Search for short term storage in your area. Make a decision based on monthly rent, online reviews, insurance policies and your overall storage needs. When choosing your facility, pay attention to:

  • The cost of the self-storage and what that covers
  • Were the facilities are located and if there’s surveillance coverage
  • What storage unit sizes and types are available
  • Any possible discounts
  • Insurance policies

Once you have chosen your facility, it’s time to pack your items:

  • Use stack boxes
  • Pack fragile items carefully
  • Define all items you wish to store so you choose the most appropriate type of storage for your items
  • Work out the size of your items as accurately as possible, and note any specific needs such as a required temperature
  • Don’t place all heavy items together
  • Don’t use every inch of storage space available. This allows you to walk around the unit and access your items much more easily.
  • Place larger items first, with the heaviest items at the bottom


3. How to set up your utilities:

You should set up each of your utilities 3 weeks before your move date. The utilities are electricity, natural gas, water + sewer, cable + internet and waste disposal. Your heating can be electric or gas, or be paid as part of your rent.

  1. Find out who your providers are
  2. Contact your utility companies 2 weeks before your move date. You will need to either transfer your existing utilities to your new address, or cancel your old utilities and set up a new service at your new address. To do this you need to contact your provider and provide your new and old address and the exact dates to shut off / turn on your utilities. When setting up a new service you will need to provide your payment information and potentially a credit check / security deposit. Note that your landlord may require proof that you have sorted your utilities.
  3. Check the utilities at your old address have been shut off on the date you set

This process can include a transfer fee / cost for the service set up and processing. Expect a final bill for utility shut off or you may be owed money from your provider.


4. Meter readings


  • For digital and electronic meters, write down the numbers shown from left to right, ignoring those in or surrounded by red. Some electronic meters need to be turned on by pressing a button.
  • With dial meters, each dial swings in the opposite direction to the previous. They should be read left to right. If the pointer falls between two numbers, take the lowest. If the pointer falls between 0 and 9, take 9 and reduce the previous dial by 1. Do not read the last dial on the right.
  • Smart meters send meter readings automatically


Gas meters are usually found in the kitchen, hallway or outside.

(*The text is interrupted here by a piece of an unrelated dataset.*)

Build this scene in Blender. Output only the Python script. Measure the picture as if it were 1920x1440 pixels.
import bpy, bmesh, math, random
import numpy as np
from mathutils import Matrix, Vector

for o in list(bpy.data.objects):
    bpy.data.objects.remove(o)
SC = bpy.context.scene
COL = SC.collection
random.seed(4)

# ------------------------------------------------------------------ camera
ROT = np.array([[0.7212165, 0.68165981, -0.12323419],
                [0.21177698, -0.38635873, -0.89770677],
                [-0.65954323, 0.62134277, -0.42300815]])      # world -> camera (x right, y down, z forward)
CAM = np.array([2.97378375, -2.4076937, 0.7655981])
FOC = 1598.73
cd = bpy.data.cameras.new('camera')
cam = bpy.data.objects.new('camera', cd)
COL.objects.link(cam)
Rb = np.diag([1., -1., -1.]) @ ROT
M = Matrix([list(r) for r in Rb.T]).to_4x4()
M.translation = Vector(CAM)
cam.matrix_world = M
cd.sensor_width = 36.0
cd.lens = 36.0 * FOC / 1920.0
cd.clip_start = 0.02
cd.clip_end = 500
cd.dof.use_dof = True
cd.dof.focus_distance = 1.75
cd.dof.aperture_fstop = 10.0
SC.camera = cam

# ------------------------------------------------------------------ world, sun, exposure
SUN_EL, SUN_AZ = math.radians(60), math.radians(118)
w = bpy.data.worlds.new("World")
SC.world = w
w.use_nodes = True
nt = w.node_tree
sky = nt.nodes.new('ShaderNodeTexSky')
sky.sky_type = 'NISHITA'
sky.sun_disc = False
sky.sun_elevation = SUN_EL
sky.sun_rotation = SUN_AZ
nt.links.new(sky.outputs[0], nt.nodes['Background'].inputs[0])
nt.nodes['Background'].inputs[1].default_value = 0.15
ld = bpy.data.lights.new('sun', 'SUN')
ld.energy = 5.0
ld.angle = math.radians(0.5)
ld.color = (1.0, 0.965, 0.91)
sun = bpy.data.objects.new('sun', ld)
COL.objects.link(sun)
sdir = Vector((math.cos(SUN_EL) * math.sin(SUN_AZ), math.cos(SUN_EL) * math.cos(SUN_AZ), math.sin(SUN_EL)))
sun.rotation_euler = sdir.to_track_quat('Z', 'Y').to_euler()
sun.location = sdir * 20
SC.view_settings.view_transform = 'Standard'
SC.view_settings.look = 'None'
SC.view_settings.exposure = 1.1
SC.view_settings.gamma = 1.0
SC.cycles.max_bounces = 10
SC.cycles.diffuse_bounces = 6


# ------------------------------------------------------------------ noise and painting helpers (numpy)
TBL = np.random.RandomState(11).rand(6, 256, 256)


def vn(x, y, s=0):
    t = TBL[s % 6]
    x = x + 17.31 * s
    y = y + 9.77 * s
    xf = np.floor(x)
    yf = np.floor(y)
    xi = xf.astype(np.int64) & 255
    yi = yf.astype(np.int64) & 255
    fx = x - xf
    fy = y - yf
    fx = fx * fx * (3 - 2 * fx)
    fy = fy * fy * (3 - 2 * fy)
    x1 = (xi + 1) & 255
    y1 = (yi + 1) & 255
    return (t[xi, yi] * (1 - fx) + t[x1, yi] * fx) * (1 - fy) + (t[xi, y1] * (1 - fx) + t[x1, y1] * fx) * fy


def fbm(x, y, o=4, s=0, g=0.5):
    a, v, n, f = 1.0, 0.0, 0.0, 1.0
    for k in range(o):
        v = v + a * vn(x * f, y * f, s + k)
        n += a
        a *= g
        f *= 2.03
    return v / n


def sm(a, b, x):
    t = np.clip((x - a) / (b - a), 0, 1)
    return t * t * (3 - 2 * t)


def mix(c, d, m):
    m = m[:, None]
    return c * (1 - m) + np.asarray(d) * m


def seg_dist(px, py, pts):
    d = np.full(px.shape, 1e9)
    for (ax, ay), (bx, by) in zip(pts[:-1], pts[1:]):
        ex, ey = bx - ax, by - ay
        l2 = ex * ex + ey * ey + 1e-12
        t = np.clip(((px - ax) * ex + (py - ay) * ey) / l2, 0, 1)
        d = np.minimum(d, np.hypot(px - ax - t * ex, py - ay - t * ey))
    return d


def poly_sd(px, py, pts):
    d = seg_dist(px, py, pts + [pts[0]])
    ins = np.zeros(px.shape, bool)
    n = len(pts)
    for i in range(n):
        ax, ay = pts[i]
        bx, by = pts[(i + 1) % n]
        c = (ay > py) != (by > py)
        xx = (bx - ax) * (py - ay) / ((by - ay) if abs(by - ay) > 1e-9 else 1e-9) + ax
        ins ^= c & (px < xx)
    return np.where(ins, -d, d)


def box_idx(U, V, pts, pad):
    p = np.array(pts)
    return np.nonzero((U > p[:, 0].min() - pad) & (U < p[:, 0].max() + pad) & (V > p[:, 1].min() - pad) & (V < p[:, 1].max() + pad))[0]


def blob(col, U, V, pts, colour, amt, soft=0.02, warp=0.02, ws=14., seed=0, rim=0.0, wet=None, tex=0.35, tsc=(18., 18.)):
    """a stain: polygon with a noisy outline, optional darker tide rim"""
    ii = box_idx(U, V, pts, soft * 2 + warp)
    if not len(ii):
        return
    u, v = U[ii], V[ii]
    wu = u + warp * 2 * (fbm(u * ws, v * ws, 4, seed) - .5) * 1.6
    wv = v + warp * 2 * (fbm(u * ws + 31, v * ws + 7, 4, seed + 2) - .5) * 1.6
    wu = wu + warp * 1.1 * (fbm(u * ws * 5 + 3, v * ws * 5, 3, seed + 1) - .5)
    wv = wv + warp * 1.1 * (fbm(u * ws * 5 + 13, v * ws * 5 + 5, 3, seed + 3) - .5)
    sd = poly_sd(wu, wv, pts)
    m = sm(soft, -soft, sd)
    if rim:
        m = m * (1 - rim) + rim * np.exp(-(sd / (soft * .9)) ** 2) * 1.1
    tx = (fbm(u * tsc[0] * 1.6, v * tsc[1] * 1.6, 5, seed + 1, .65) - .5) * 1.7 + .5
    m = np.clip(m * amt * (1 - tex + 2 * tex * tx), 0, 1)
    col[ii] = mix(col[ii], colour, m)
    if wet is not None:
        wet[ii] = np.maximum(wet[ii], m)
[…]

  • For a dial meter, read left to right. If the pointer falls between two numbers, take the lowest. If the pointer falls between 0 and 9, take 9. Ignore all red dials, ones marked 100 per rev and the largest dial.
  • Digital meters should be read left to right. Ignore any numbers in or surrounded by red, any ‘0’s and any digits after the decimal point.
  • Smart meters send meter readings automatically


5. Day of completion?

  1. The buyer’s conveyancer will transfer the final funds to the seller’s conveyancer in the morning. Your conveyancer should then contact you. Completion has legally taken place once the seller’s conveyancer receives this payment. The seller’s conveyancer will contact the buyer’s conveyancer to confirm receipt of funds.
  2. The seller’s conveyancer and will then contact the estate agent to authorise the release of keys to the buyer. The estate agent will notify the buyer that the keys can be collected.
  3. Conveyancers should call their clients to confirm that completion has taken place.
  4. The sellers should vacate the property so the buyers can move in. Removal companies and storage facilities should have been booked in advance (read below).


6. Keys

Keys are only released after confirmation of completion has been received from the solicitors. The can typically be collected from the agency’s office.


7. Arrange a babysitter for moving day

Moving takes longer than you think, and there are often complications along the way. If you have children, it might be a good idea to send your them to a babysitter or family member during the move so you can focus on getting everything organised and set up in your new home.


8. Pack a box of essentials

  • Toilet paper
  • Toothbrush and toothpaste
  • Shampoo, conditioner and soap
  • Towels
  • Bedding
  • Crockery and cutlery
  • Kettle
  • Basic cooking equipment
  • Phones and chargers
  • Basic tools
  • Bin liners
  • Pet food
  • Entertainment for kids (eg. Books, TV/tablet favourite toys)


9. Check your new home is insured

You can do this by using a house insurance checker online.


10. Redirect your mail

Royal Mail offers a redirection service. Make an account and apply for a redirection on the Royal Mail website.


11. People you need to inform

  • Bank
  • Doctor
  • Dentist
  • Optician
  • Vet
  • Car insurer
  • Broadband + TV providers
  • School


12. Update your driver’s licence, vehicle registration certificate, and vehicle log book

To do this go on the government website or do so by post. You will need your full or provisional driver’s licence, the addresses you have lived at in the past three years, your national insurance number and your passport number (if you have one). DVLA can fine you up to £1000 for not updating your address, but this can usually be avoided if you change it voluntarily, even if it’s late. You can be fined up to £1000 for failing to update your log book.


13. Update your electoral roll and council tax

Give them a call or do this online. It’s important to update your council tax or you may have to pay the tax for your old property until you can prove you no longer live there.